We were thinking of using a gear with teeth missing to pull it back, although that would require a non-winchy device.

Why not mount a winch so it can spin freely, then use dog gears to engage/disengage it?

I like your idea about the shifters. Andymark makes planetary gearboxes that changes the output of a Fisher-Price motor into that of a CIM. Two FP’s Into that, into a Gen2 with one of the speeds taken off should be plenty of force to compress a decent spring, assuming a post gearbox reduction. It all comes pre-made, takes little modification, and is actually quite light.

You are allowed, as long as it’s safe. See <R01> and <S01>. (That’s a subjective call, and the officials will make their ruling based on design and operation.)

Those are prohibited by <R89>, because they do not share part numbers with the items on the Free Pneumatics Order Form.

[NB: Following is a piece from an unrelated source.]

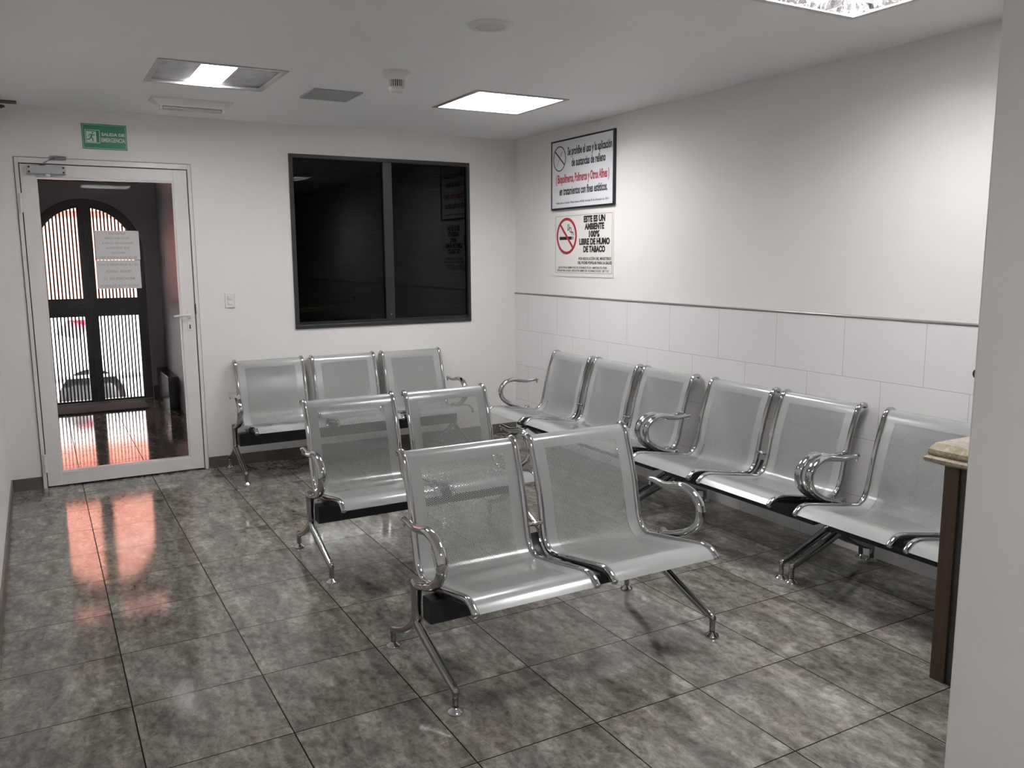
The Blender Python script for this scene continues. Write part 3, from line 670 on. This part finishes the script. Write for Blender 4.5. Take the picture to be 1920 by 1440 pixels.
def detector():
    t = thing('smoke_detector', 'white smoke detector hanging from the ceiling left of the lit panel', 'smoke detector', (-1.835, -1.975, CZ))
    autosmooth(obj('detector_base', L((0,0,0), [(0.0, 0.0), (0.072, 0.0), (0.072, -0.014), (0.060, -0.030), (0.048, -0.042), (0.0, -0.042)], 32), 'plastic', t))
    autosmooth(obj('sensing_chamber', L((0,0,0), [(0.0, -0.042), (0.036, -0.042), (0.036, -0.078), (0.0, -0.078)], 32), 'ventdark', t))
    bm = bmesh.new()
    for k in range(22):
        a = 2*math.pi*k/22; sweep(bm, [(0.039*math.cos(a), 0.039*math.sin(a), -0.042), (0.039*math.cos(a), 0.039*math.sin(a), -0.078)], (math.cos(a), math.sin(a), 0), 0.003, 0.0032, 6, 2, False)
    obj('louvre_ribs', bm, 'plastic', t)
    autosmooth(obj('detector_cap', L((0,0,0), [(0.0, -0.077), (0.042, -0.077), (0.042, -0.090), (0.032, -0.100), (0.0, -0.101)], 32), 'plastic', t))
detector()
def speaker():
    t = thing('ceiling_speaker', 'round white ceiling loudspeaker with slotted grille', 'loudspeaker', (-1.825, -3.0, CZ))
    autosmooth(obj('speaker_rim', L((0,0,0), [(0.062, -0.002), (0.064, -0.009), (0.088, -0.008), (0.097, -0.002), (0.097, 0.0), (0.062, 0.0)], 48), 'plastic', t))
    obj('speaker_cone', L((0,0,0), [(0.0, -0.001), (0.066, -0.001), (0.066, -0.0003), (0, -0.0003)], 32), 'ventdark', t)
    bm = bmesh.new()
    for i in range(15):
        x = -0.058+i*0.116/14; h = math.sqrt(max(0.0001, 0.064**2-x*x)); box(bm, x-0.0026, x+0.0026, -h, h, -0.006, -0.003)
    box(bm, -0.064, 0.064, -0.002, 0.002, -0.006, -0.003)
    obj('speaker_grille', bm, 'plastic', t)
speaker()
def emergency():
    t = thing('emergency_light', 'unlit slim emergency light on the ceiling above the door', 'emergency light', (-2.64, -0.63, CZ))
    bm = bmesh.new(); a, b = 0.235, 0.075; c, d = 0.19, 0.048
    v = [bm.verts.new(p) for p in ((-a,-b,0),(a,-b,0),(a,b,0),(-a,b,0),(-a,-b,-0.010),(a,-b,-0.010),(a,b,-0.010),(-a,b,-0.010),(-c,-d,-0.045),(c,-d,-0.045),(c,d,-0.045),(-c,d,-0.045))]
    for q in ((0,1,2,3),(0,1,5,4),(1,2,6,5),(2,3,7,6),(3,0,4,7),(4,5,9,8),(5,6,10,9),(6,7,11,10),(7,4,8,11),(8,9,10,11)): bm.faces.new([v[i] for i in q])
    obj('light_body', bm, 'plastic', t)
    obj('light_cover', B((-c+0.02, c-0.02, -0.028, 0.028, -0.060, -0.045)), 'plasticgrey', t, bevel=0.006)
    for x in (-c+0.005, c-0.017): obj('end_cap', B((x, x+0.012, -0.03, 0.03, -0.062, -0.045)), 'plastic', t)
emergency()
t = thing('ceiling_bracket', 'small black ceiling fitting at the far left edge above the door', 'fitting', (-3.68, -0.10, CZ))
obj('bracket_plate', B((-0.09, 0.105, -0.05, 0.045, -0.006, 0)), 'black', t)
obj('bracket_stem', B((-0.01, 0.01, -0.01, 0.01, -0.025, -0.006)), 'black', t)
autosmooth(obj('bracket_dome', L((0,0,0), [(0.0, -0.044), (0.025, -0.042), (0.042, -0.034), (0.042, -0.026), (0.0, -0.022)], 24), 'black', t))

# ------------------------------------------------------------------ reception counter
def counter():
    t = thing('counter', 'dark brown wood counter with speckled stone top next to the wall end', 'counter', (-0.87, -4.52, 0))
    bm = bmesh.new(); prof = [(-0.070, 0.800), (-0.082, 0.808), (-0.082, 0.818), (-0.062, 0.826), (-0.068, 0.834), (-0.066, 0.846), (-0.040, 0.866)]
    # top slab: offset rings of a rectangle, edge moulded
    x0, y1 = 0.0, 0.0; x1, y0 = 0.66, -0.42
    rings = []
    for o, z in prof: rings.append([bm.verts.new(c) for c in ((x0+o, y0, z), (x0+o, y1-o*0.35, z), (x1, y1-o*0.35, z), (x1, y0, z))])
    for i in range(len(rings)-1):
        for k in range(4): bm.faces.new((rings[i][k], rings[i][(k+1) % 4], rings[i+1][(k+1) % 4], rings[i+1][k]))
    bm.faces.new(rings[0]); bm.faces.new(rings[-1])
    obj('stone_top', bm, 'stone', t)
    obj('end_post', B((-0.004, 0.026, -0.055, 0.0, 0.0, 0.800)), 'wood', t, bevel=0.002)
    obj('side_panel', B((0.008, 0.022, -0.42, -0.055, 0.0, 0.800)), 'greypanel', t)
counter()

# ------------------------------------------------------------------ waiting benches
# local frame: x to the sitter's left seen from the front, rear feet at y = 0, front toward -y
PROF = [(-0.030, 0.757), (-0.026, 0.768), (-0.004, 0.771), (0.020, 0.754), (0.040, 0.705), (0.060, 0.650), (0.088, 0.555), (0.108, 0.465), (0.124, 0.395), (0.147, 0.350), (0.185, 0.328), (0.234, 0.332), (0.315, 0.344), (0.400, 0.358), (0.494, 0.375), (0.548, 0.381), (0.582, 0.373), (0.612, 0.350)]
PATH = catmull([(0, -s, z) for s, z in PROF], 5)
ARM = [(0.142, 0.556), (0.175, 0.556), (0.240, 0.551), (0.300, 0.560), (0.360, 0.570), (0.420, 0.558), (0.462, 0.524), (0.474, 0.482), (0.456, 0.432), (0.400, 0.388), (0.330, 0.360), (0.262, 0.340)]
def offset_path(path, d):
    out = []
    for i, p in enumerate(path):
        tg = (path[min(i+1, len(path)-1)]-path[max(i-1, 0)]).normalized(); nn = Vector((0, tg.z, -tg.y)); out.append(p+nn*d)
    return out
SW = 0.507
def seat_mesh(name):
    bm = bmesh.new(); uvl = bm.loops.layers.uv.new('UVMap')
    hw = SW/2-0.020; cols = [-hw, -hw*0.5, 0, hw*0.5, hw]
    s = [0.0]
    for i in range(1, len(PATH)): s.append(s[-1]+(PATH[i]-PATH[i-1]).length)
    for d in (0.0, 0.0014):
        pp = offset_path(PATH, d-0.0007)
        g = [[bm.verts.new((c, p.y, p.z)) for c in cols] for p in pp]
        for i in range(len(pp)-1):
            for k in range(len(cols)-1):
                f = bm.faces.new((g[i][k], g[i][k+1], g[i+1][k+1], g[i+1][k])); f.smooth = True
                for lp, (a, b) in zip(f.loops, ((i,k),(i,k+1),(i+1,k+1),(i+1,k))): lp[uvl].uv = (cols[b], s[a])
    me = bpy.data.meshes.new(name); bm.to_mesh(me); bm.free(); me.materials.append(M['perf'])
    return me
SEAT_ME = seat_mesh('seat_shell')
def rail_mesh():
    bm = bmesh.new(); sweep(bm, PATH, (1,0,0), 0.0130, 0.0125, 14, 2.5)
    for f in bm.faces: f.smooth = True
    bmesh.ops.recalc_face_normals(bm, faces=bm.faces); me = bpy.data.meshes.new('side_rail'); bm.to_mesh(me); bm.free(); me.materials.append(M['chrome']); return me
RAIL_ME = rail_mesh()
def arm_mesh():
    bm = bmesh.new(); P = catmull([(0, -s, z) for s, z in ARM], 5); n = len(P)
    ra = []; rb = []
    for i in range(n):
        t = i/(n-1); k = min(1, t/0.35)
        ra.append(0.0115+0.0095*k - (0.004 if t > 0.9 else 0)); rb.append(0.0105+0.0062*k - (0.003 if t > 0.9 else 0))
    sweep(bm, P, (1,0,0), ra, rb, 16)
    sweep(bm, [(0, -0.150, 0.553), (0, -0.150, 0.530)], (1,0,0), 0.006, 0.006, 8)
    for f in bm.faces: f.smooth = True
    bmesh.ops.recalc_face_normals(bm, faces=bm.faces); me = bpy.data.meshes.new('armrest'); bm.to_mesh(me); bm.free(); me.materials.append(M['chrome']); return me
ARM_ME = arm_mesh()
def mk(fn, name, mat):
    bm = bmesh.new(); fn(bm)
    for f in bm.faces: f.smooth = True
    bmesh.ops.recalc_face_normals(bm, faces=bm.faces); me = bpy.data.meshes.new(name); bm.to_mesh(me); bm.free(); me.materials.append(M[mat]); 
    try: me.set_sharp_from_angle(angle=math.radians(45))
    except Exception: pass
    return me
def f_post(bm):
    P = [(0, -0.250, 0.350), (0, -0.243, 0.330), (0, -0.240, 0.26), (0, -0.243, 0.195)]
    sweep(bm, P, (1,0,0), [0.019, 0.019, 0.0165, 0.017], [0.024, 0.023, 0.019, 0.021], 14, 3.2)
POST_ME = mk(f_post, 'end_post', 'cast')
def f_legf(bm):
    P = catmull([(0, -0.243, 0.205), (0, -0.262, 0.188), (0, -0.340, 0.155), (0, -0.440, 0.119), (0, -0.530, 0.088), (0, -0.558, 0.078), (0, -0.560, 0.060)], 4); n = len(P)
    sweep(bm, P, (1,0,0), [0.018-0.006*i/(n-1) for i in range(n)], [0.021-0.009*i/(n-1) for i in range(n)], 12, 2.6)
    sweep(bm, catmull([(0, -0.262, 0.206), (0, -0.35, 0.170), (0, -0.44, 0.134), (0, -0.53, 0.100), (0, -0.553, 0.088)], 4), (1,0,0), 0.006, 0.005, 8)
    sweep(bm, [(0, -0.560, 0.086), (0, -0.560, 0.016)], (1,0,0), 0.0115, 0.0115, 14)
LEGF_ME = mk(f_legf, 'leg', 'cast')
def f_legr(bm):
    P = catmull([(0, -0.238, 0.205), (0, -0.205, 0.172), (0, -0.140, 0.128), (0, -0.060, 0.092), (0, -0.004, 0.074), (0, 0.0, 0.055)], 4); n = len(P)
    sweep(bm, P, (1,0,0), [0.016-0.005*i/(n-1) for i in range(n)], [0.019-0.008*i/(n-1) for i in range(n)], 12, 2.6)
    sweep(bm, [(0, 0.0, 0.084), (0, 0.0, 0.016)], (1,0,0), 0.0115, 0.0115, 14)
LEGR_ME = mk(f_legr, 'leg', 'cast')
PAD_ME = mk(lambda bm: lathe(bm, (0,0,0), None, [(0.0, 0.0), (0.026, 0.0), (0.028, 0.004), (0.026, 0.009), (0.013, 0.017), (0.009, 0.026), (0.0, 0.026)], 24), 'foot_pad', 'chrome')
SUPOFF = -0.024
def f_sup(bm):
    P = [p for p in offset_path(PATH, SUPOFF) if 0.10 < -p.y < 0.545 and p.z < 0.43]
    n = len(P); sweep(bm, P, (1,0,0), 0.016, [0.007+0.010*math.sin(math.pi*i/(n-1)) for i in range(n)], 8, 4)
    box(bm, -0.02, 0.02, -0.335, -0.275, 0.290, 0.330)
SUP_ME = mk(f_sup, 'seat_support', 'blacksteel')
def f_tab(bm):
    sweep(bm, [(-0.030, -0.128, 0.440), (0.030, -0.128, 0.440)], (0,0,1), 0.008, 0.006, 8); 
TAB_ME = mk(f_tab, 'rail_clamp', 'chrome')
def bench(loc, rz, n, lab, group, dx=0.0):
    t = thing('waiting_bench', lab, 'bench', loc, rz, group)
    pitch = 0.559; half = 0.5675 if n == 2 else 0.8425
    for i in range(n):
        cx = (i-(n-1)/2)*pitch + dx
        s = link('seat_shell', SEAT_ME, t); s.location = (cx, 0, 0)
        for sg in (-1, 1):
            r = link('side_rail', RAIL_ME, s); r.location = (sg*(SW/2-0.012), 0, 0)
            if (i == 0 and sg < 0) or (i == n-1 and sg > 0):
                u = link('seat_support', SUP_ME, t); u.location = (cx+sg*(SW/2-0.040), 0, 0)
    for i in range(n-1):
        u = link('seat_support', SUP_ME, t); u.location = ((i+1-n/2)*pitch+dx, 0, 0); u.scale = (1.5, 1, 1)
        c = link('rail_clamp', TAB_ME, t); c.location = ((i+1-n/2)*pitch+dx, 0, 0)
    obj('beam', B((-half+0.012, half-0.012, -0.340, -0.270, 0.218, 0.306)), 'blacksteel', t, bevel=0.004)
    for sg in (-1, 1):
        for nm, me in (('armrest', ARM_ME), ('end_post', POST_ME)):
            o = link(nm, me, t); o.location = (sg*half, 0, 0)
        for me, y in ((LEGF_ME, -0.560), (LEGR_ME, 0.0)):
            o = link('leg', me, t); o.location = (sg*half, 0, 0)
            p = link('foot_pad', PAD_ME, o); p.location = (0, y, 0)
    return t
G = 'chrome and perforated steel waiting benches'
bench((-1.885, -3.320, 0), 0, 2, 'front two-seat bench standing alone in the middle, nearest the camera', G, 0.008)
bench((-1.893, -2.000, 0), 0, 2, 'two-seat bench in the middle, directly behind the front bench', G, 0.008)
bench((-1.587, -0.048, 0), 0, 3, 'three-seat bench standing under the dark window', G, 0.03)
bench((-0.055, -1.530, 0), -math.pi/2, 3, 'three-seat bench against the tiled wall, nearest the corner and signs', G)
bench((-0.055, -3.0165, 0), -math.pi/2, 2, 'two-seat bench in the middle of the row along the tiled wall', G)
bench((-0.055, -4.215, 0), -math.pi/2, 2, 'bench along the tiled wall whose end is hidden by the counter', G)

We are planning a pneumatic actuated catapult, and will also have to figure out how to unlatch it, because it will start with the cylinders full of pressure, and halfway extended. The latch will have to release the catapult against full force of what will probably be two 2" bore cylinders. However, the cylinders will probably be located relatively close to the pivot, and the latch can be located at the opposite end, so this will give the latch mechanism quite a bit of leverage. We can also add more leverage by making the latch a lever, actuated by a long stroke, small bore cylinder. I think it will work out ok, but we’ll see today if we can draw up a design and run some numbers.

also one could use a steel pin that engages two holes in the parts, and the part with these holes could be made of a plastic material, with a low coefficient of friction. This might make it easier release the mechanism. It could be used on a motor design, by having the pin go sideways into a rotating plate. You would want it to be rather large in diameter, to get the force down to a reasonable level.